Provided material -
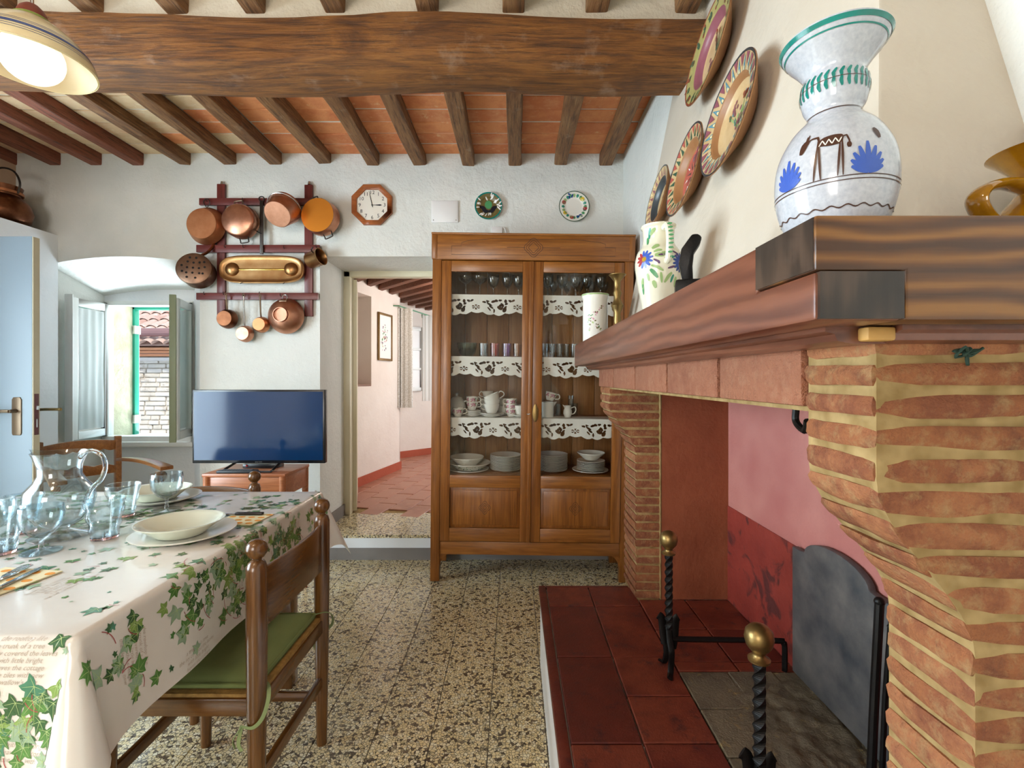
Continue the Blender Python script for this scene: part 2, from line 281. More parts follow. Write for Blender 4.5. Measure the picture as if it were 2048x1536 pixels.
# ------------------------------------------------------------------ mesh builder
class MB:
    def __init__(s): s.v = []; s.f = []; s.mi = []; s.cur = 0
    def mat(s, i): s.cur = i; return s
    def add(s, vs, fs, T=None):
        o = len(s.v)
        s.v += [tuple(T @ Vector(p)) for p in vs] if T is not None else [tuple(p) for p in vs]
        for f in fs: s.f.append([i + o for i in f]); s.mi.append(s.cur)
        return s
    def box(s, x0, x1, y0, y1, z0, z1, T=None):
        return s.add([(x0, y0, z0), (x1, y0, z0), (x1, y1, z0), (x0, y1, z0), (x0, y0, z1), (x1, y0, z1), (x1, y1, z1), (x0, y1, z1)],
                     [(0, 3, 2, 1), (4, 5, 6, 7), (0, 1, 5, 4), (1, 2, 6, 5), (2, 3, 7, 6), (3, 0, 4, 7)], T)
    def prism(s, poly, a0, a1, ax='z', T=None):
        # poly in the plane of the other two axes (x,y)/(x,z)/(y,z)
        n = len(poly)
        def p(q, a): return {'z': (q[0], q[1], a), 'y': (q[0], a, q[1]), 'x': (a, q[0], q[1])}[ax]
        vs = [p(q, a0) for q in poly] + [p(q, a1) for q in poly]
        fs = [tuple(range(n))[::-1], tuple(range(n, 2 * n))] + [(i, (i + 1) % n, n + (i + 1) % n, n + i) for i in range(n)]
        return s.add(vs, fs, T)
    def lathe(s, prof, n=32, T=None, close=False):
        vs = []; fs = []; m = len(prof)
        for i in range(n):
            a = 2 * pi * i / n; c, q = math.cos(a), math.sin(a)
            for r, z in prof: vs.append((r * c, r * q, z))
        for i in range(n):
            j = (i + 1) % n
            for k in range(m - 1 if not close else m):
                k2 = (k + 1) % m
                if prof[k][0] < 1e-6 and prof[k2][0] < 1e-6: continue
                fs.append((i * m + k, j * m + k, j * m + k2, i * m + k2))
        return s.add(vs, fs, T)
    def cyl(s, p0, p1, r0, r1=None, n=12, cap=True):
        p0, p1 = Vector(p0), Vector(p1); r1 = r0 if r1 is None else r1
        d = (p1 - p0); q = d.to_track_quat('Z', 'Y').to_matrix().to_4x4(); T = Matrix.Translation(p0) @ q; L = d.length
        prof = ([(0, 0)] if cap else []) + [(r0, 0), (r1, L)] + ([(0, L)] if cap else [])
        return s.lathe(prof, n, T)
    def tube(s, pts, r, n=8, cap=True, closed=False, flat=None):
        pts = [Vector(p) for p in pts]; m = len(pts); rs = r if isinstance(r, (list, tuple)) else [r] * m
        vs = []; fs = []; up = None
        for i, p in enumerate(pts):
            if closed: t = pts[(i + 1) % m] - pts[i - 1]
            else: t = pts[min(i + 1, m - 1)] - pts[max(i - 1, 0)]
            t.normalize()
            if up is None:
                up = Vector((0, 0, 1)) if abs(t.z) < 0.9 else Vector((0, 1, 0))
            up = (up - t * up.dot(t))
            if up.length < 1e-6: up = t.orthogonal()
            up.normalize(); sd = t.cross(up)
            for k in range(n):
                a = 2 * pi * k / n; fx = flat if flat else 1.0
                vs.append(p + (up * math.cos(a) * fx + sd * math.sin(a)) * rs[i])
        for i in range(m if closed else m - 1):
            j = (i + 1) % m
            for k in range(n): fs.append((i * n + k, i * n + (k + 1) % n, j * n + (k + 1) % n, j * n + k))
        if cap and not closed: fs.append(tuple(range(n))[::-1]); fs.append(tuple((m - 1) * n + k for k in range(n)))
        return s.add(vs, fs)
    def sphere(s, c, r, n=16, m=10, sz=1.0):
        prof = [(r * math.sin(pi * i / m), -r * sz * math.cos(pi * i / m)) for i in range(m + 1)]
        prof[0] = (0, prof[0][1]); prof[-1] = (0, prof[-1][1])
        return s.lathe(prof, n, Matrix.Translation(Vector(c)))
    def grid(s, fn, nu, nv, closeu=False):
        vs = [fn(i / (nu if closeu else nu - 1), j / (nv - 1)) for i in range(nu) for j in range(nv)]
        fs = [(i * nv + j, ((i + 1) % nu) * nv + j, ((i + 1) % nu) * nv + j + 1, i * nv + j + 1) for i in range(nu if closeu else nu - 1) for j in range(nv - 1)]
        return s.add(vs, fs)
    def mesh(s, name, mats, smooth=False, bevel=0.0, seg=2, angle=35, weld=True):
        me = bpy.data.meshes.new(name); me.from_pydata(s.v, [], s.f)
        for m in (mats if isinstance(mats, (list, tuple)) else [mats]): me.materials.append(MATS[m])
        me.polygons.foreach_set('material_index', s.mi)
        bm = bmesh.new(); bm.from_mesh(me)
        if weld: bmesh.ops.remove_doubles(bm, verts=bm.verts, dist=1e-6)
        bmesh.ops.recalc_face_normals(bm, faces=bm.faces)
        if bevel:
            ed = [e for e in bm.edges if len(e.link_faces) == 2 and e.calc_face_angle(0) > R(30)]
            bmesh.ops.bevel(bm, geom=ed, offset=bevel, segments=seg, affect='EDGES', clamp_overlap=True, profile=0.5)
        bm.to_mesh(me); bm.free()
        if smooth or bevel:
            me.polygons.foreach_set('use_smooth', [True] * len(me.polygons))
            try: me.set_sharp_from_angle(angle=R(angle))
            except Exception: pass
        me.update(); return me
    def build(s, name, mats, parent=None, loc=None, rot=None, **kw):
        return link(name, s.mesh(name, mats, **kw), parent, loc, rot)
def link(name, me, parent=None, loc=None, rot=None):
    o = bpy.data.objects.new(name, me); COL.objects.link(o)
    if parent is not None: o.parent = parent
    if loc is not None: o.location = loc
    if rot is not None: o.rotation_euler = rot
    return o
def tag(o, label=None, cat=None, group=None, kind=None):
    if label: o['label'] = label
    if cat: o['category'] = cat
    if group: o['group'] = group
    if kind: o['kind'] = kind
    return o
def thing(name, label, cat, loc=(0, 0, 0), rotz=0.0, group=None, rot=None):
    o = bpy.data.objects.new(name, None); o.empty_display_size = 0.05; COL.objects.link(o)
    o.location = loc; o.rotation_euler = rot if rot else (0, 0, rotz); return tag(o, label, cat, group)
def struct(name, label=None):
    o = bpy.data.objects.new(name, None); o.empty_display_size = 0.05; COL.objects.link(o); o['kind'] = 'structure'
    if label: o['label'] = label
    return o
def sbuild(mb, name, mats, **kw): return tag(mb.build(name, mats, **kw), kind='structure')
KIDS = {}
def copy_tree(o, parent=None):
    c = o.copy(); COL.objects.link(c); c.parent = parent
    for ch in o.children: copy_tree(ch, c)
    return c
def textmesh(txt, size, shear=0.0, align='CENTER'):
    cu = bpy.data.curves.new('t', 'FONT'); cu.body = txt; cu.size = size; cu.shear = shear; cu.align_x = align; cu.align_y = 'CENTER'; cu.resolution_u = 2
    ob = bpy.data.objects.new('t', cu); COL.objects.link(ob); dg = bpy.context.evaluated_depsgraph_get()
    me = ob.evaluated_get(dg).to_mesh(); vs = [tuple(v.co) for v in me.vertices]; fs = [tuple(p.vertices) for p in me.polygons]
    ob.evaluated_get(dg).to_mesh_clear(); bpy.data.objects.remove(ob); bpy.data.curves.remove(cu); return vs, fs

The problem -
From the data above, write out everything exactly except the pictures.

Written response -
Continue the Blender Python script for this scene: part 2, from line 281. More parts follow. Write for Blender 4.5. Measure the picture as if it were 2048x1536 pixels.
# ------------------------------------------------------------------ mesh builder
class MB:
    def __init__(s): s.v = []; s.f = []; s.mi = []; s.cur = 0
    def mat(s, i): s.cur = i; return s
    def add(s, vs, fs, T=None):
        o = len(s.v)
        s.v += [tuple(T @ Vector(p)) for p in vs] if T is not None else [tuple(p) for p in vs]
        for f in fs: s.f.append([i + o for i in f]); s.mi.append(s.cur)
        return s
    def box(s, x0, x1, y0, y1, z0, z1, T=None):
        return s.add([(x0, y0, z0), (x1, y0, z0), (x1, y1, z0), (x0, y1, z0), (x0, y0, z1), (x1, y0, z1), (x1, y1, z1), (x0, y1, z1)],
                     [(0, 3, 2, 1), (4, 5, 6, 7), (0, 1, 5, 4), (1, 2, 6, 5), (2, 3, 7, 6), (3, 0, 4, 7)], T)
    def prism(s, poly, a0, a1, ax='z', T=None):
        # poly in the plane of the other two axes (x,y)/(x,z)/(y,z)
        n = len(poly)
        def p(q, a): return {'z': (q[0], q[1], a), 'y': (q[0], a, q[1]), 'x': (a, q[0], q[1])}[ax]
        vs = [p(q, a0) for q in poly] + [p(q, a1) for q in poly]
        fs = [tuple(range(n))[::-1], tuple(range(n, 2 * n))] + [(i, (i + 1) % n, n + (i + 1) % n, n + i) for i in range(n)]
        return s.add(vs, fs, T)
    def lathe(s, prof, n=32, T=None, close=False):
        vs = []; fs = []; m = len(prof)
        for i in range(n):
            a = 2 * pi * i / n; c, q = math.cos(a), math.sin(a)
            for r, z in prof: vs.append((r * c, r * q, z))
        for i in range(n):
            j = (i + 1) % n
            for k in range(m - 1 if not close else m):
                k2 = (k + 1) % m
                if prof[k][0] < 1e-6 and prof[k2][0] < 1e-6: continue
                fs.append((i * m + k, j * m + k, j * m + k2, i * m + k2))
        return s.add(vs, fs, T)
    def cyl(s, p0, p1, r0, r1=None, n=12, cap=True):
        p0, p1 = Vector(p0), Vector(p1); r1 = r0 if r1 is None else r1
        d = (p1 - p0); q = d.to_track_quat('Z', 'Y').to_matrix().to_4x4(); T = Matrix.Translation(p0) @ q; L = d.length
        prof = ([(0, 0)] if cap else []) + [(r0, 0), (r1, L)] + ([(0, L)] if cap else [])
        return s.lathe(prof, n, T)
    def tube(s, pts, r, n=8, cap=True, closed=False, flat=None):
        pts = [Vector(p) for p in pts]; m = len(pts); rs = r if isinstance(r, (list, tuple)) else [r] * m
        vs = []; fs = []; up = None
        for i, p in enumerate(pts):
            if closed: t = pts[(i + 1) % m] - pts[i - 1]
            else: t = pts[min(i + 1, m - 1)] - pts[max(i - 1, 0)]
            t.normalize()
            if up is None:
                up = Vector((0, 0, 1)) if abs(t.z) < 0.9 else Vector((0, 1, 0))
            up = (up - t * up.dot(t))
            if up.length < 1e-6: up = t.orthogonal()
            up.normalize(); sd = t.cross(up)
            for k in range(n):
                a = 2 * pi * k / n; fx = flat if flat else 1.0
                vs.append(p + (up * math.cos(a) * fx + sd * math.sin(a)) * rs[i])
        for i in range(m if closed else m - 1):
            j = (i + 1) % m
            for k in range(n): fs.append((i * n + k, i * n + (k + 1) % n, j * n + (k + 1) % n, j * n + k))
        if cap and not closed: fs.append(tuple(range(n))[::-1]); fs.append(tuple((m - 1) * n + k for k in range(n)))
        return s.add(vs, fs)
    def sphere(s, c, r, n=16, m=10, sz=1.0):
        prof = [(r * math.sin(pi * i / m), -r * sz * math.cos(pi * i / m)) for i in range(m + 1)]
        prof[0] = (0, prof[0][1]); prof[-1] = (0, prof[-1][1])
        return s.lathe(prof, n, Matrix.Translation(Vector(c)))
    def grid(s, fn, nu, nv, closeu=False):
        vs = [fn(i / (nu if closeu else nu - 1), j / (nv - 1)) for i in range(nu) for j in range(nv)]
        fs = [(i * nv + j, ((i + 1) % nu) * nv + j, ((i + 1) % nu) * nv + j + 1, i * nv + j + 1) for i in range(nu if closeu else nu - 1) for j in range(nv - 1)]
        return s.add(vs, fs)
    def mesh(s, name, mats, smooth=False, bevel=0.0, seg=2, angle=35, weld=True):
        me = bpy.data.meshes.new(name); me.from_pydata(s.v, [], s.f)
        for m in (mats if isinstance(mats, (list, tuple)) else [mats]): me.materials.append(MATS[m])
        me.polygons.foreach_set('material_index', s.mi)
        bm = bmesh.new(); bm.from_mesh(me)
        if weld: bmesh.ops.remove_doubles(bm, verts=bm.verts, dist=1e-6)
        bmesh.ops.recalc_face_normals(bm, faces=bm.faces)
        if bevel:
            ed = [e for e in bm.edges if len(e.link_faces) == 2 and e.calc_face_angle(0) > R(30)]
            bmesh.ops.bevel(bm, geom=ed, offset=bevel, segments=seg, affect='EDGES', clamp_overlap=True, profile=0.5)
        bm.to_mesh(me); bm.free()
        if smooth or bevel:
            me.polygons.foreach_set('use_smooth', [True] * len(me.polygons))
            try: me.set_sharp_from_angle(angle=R(angle))
            except Exception: pass
        me.update(); return me
    def build(s, name, mats, parent=None, loc=None, rot=None, **kw):
        return link(name, s.mesh(name, mats, **kw), parent, loc, rot)
def link(name, me, parent=None, loc=None, rot=None):
    o = bpy.data.objects.new(name, me); COL.objects.link(o)
    if parent is not None: o.parent = parent
    if loc is not None: o.location = loc
    if rot is not None: o.rotation_euler = rot
    return o
def tag(o, label=None, cat=None, group=None, kind=None):
    if label: o['label'] = label
    if cat: o['category'] = cat
    if group: o['group'] = group
    if kind: o['kind'] = kind
    return o
def thing(name, label, cat, loc=(0, 0, 0), rotz=0.0, group=None, rot=None):
    o = bpy.data.objects.new(name, None); o.empty_display_size = 0.05; COL.objects.link(o)
    o.location = loc; o.rotation_euler = rot if rot else (0, 0, rotz); return tag(o, label, cat, group)
def struct(name, label=None):
    o = bpy.data.objects.new(name, None); o.empty_display_size = 0.05; COL.objects.link(o); o['kind'] = 'structure'
    if label: o['label'] = label
    return o
def sbuild(mb, name, mats, **kw): return tag(mb.build(name, mats, **kw), kind='structure')
KIDS = {}
def copy_tree(o, parent=None):
    c = o.copy(); COL.objects.link(c); c.parent = parent
    for ch in o.children: copy_tree(ch, c)
    return c
def textmesh(txt, size, shear=0.0, align='CENTER'):
    cu = bpy.data.curves.new('t', 'FONT'); cu.body = txt; cu.size = size; cu.shear = shear; cu.align_x = align; cu.align_y = 'CENTER'; cu.resolution_u = 2
    ob = bpy.data.objects.new('t', cu); COL.objects.link(ob); dg = bpy.context.evaluated_depsgraph_get()
    me = ob.evaluated_get(dg).to_mesh(); vs = [tuple(v.co) for v in me.vertices]; fs = [tuple(p.vertices) for p in me.polygons]
    ob.evaluated_get(dg).to_mesh_clear(); bpy.data.objects.remove(ob); bpy.data.curves.remove(cu); return vs, fs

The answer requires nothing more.